Shallow Magma Storage Beneath Mt. Etna: Evidence From New Attenuation Tomography and Existing Velocity Models

Abstract

We present a new three-dimensional (3D) image of attenuation beneath Mt. Etna volcano based on the coda normalization method. Mt. Etna is an ideal natural laboratory for the application of new or unconventional tomography techniques owing to high levels of seismicity spanning a wide range of epicentral distances and depths. We retrieved seismic waveforms from the database generated in the 2014 TOMO-ETNA seismic experiment and performed a joint interpretation of tomographic and geophysical inversion models to better constrain interpretations of the volcanic structure.

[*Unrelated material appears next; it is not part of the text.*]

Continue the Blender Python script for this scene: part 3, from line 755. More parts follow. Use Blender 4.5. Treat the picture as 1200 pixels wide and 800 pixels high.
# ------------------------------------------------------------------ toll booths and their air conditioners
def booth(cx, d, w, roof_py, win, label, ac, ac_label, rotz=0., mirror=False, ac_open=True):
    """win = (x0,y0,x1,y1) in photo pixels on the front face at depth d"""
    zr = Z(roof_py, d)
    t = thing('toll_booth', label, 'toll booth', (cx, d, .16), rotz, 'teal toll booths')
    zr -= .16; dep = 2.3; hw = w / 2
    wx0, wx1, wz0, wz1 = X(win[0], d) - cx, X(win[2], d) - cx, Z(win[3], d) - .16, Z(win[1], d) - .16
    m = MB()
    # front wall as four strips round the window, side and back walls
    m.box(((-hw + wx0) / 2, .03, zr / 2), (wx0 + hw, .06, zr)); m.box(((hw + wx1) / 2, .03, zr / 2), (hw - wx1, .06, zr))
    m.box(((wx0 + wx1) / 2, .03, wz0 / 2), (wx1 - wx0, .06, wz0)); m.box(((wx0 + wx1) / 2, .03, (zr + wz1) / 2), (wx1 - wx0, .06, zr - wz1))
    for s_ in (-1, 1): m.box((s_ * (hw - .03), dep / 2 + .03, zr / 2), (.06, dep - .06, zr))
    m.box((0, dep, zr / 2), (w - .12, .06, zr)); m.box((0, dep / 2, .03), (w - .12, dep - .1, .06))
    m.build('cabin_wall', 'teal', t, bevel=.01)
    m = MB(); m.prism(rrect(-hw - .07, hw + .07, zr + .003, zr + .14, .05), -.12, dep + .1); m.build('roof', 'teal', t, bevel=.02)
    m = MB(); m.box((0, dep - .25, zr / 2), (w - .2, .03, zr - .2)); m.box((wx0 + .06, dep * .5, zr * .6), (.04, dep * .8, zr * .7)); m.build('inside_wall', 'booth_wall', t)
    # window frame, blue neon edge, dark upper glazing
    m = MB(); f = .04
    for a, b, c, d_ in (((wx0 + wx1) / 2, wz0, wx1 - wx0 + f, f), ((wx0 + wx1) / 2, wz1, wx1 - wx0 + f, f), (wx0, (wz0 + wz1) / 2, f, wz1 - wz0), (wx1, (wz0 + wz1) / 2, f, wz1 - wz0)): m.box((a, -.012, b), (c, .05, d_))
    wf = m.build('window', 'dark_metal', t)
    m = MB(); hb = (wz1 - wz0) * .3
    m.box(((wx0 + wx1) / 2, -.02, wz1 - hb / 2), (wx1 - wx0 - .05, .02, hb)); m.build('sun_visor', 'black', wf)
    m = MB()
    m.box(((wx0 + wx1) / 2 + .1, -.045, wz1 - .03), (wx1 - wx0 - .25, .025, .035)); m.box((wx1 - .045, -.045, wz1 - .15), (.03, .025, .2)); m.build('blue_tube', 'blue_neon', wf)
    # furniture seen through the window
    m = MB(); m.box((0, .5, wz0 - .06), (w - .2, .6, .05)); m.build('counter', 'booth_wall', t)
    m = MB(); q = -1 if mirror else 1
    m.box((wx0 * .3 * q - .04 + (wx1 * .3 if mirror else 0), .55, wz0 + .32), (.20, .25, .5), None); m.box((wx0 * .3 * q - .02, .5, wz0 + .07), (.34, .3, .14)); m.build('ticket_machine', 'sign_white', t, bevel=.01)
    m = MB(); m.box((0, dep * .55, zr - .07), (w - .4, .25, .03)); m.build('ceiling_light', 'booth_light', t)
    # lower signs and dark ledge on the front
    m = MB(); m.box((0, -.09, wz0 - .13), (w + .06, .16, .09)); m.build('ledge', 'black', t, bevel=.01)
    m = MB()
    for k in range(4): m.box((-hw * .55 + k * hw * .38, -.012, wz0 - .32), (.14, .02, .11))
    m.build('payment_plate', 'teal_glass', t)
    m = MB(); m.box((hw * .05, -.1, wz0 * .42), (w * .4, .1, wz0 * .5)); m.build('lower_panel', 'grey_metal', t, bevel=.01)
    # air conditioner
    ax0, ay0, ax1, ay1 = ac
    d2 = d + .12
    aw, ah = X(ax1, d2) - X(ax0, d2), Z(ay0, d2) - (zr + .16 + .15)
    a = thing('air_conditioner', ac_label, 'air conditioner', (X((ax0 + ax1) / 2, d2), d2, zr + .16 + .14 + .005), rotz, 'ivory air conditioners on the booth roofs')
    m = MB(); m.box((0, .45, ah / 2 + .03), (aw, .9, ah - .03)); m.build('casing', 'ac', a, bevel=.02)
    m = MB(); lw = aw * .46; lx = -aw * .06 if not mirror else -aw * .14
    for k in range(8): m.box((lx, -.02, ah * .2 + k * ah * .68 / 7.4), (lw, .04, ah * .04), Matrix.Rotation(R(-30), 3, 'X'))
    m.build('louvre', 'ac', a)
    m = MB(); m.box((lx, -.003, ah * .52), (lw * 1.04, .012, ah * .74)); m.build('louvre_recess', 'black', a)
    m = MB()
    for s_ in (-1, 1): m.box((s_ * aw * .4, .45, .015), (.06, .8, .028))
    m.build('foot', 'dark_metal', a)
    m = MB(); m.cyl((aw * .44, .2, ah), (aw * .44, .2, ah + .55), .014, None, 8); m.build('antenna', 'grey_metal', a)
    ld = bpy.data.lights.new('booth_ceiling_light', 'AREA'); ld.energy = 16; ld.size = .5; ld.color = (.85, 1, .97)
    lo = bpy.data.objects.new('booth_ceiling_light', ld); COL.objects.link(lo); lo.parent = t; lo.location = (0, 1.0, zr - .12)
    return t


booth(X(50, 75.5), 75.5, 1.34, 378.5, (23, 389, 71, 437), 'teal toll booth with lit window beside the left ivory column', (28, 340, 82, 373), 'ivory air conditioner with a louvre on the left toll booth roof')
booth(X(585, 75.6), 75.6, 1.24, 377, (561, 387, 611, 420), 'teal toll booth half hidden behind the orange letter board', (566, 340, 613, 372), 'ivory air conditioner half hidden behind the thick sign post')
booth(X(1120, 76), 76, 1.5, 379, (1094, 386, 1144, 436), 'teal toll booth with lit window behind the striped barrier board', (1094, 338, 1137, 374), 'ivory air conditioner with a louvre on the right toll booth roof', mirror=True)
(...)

We compared the attenuation tomography results with seismic inversion models (two P wave seismic models and a 3D coda wave seismic attenuation model) and the literature to highlight and interpret structural elements and their impact on the volcano dynamics. We created a new image of the inner structure of Mt. Etna that will help to constrain present and future volcanic behavior. In particular, we focused on magma storage below the summit area and identified a large high-attenuation volume that is characterized by physical properties compatible with the presence of magma and other fluids. The existence of such a large volume of magma in the shallow crust below Mt. Etna has implications for the eruptive potential of the volcano.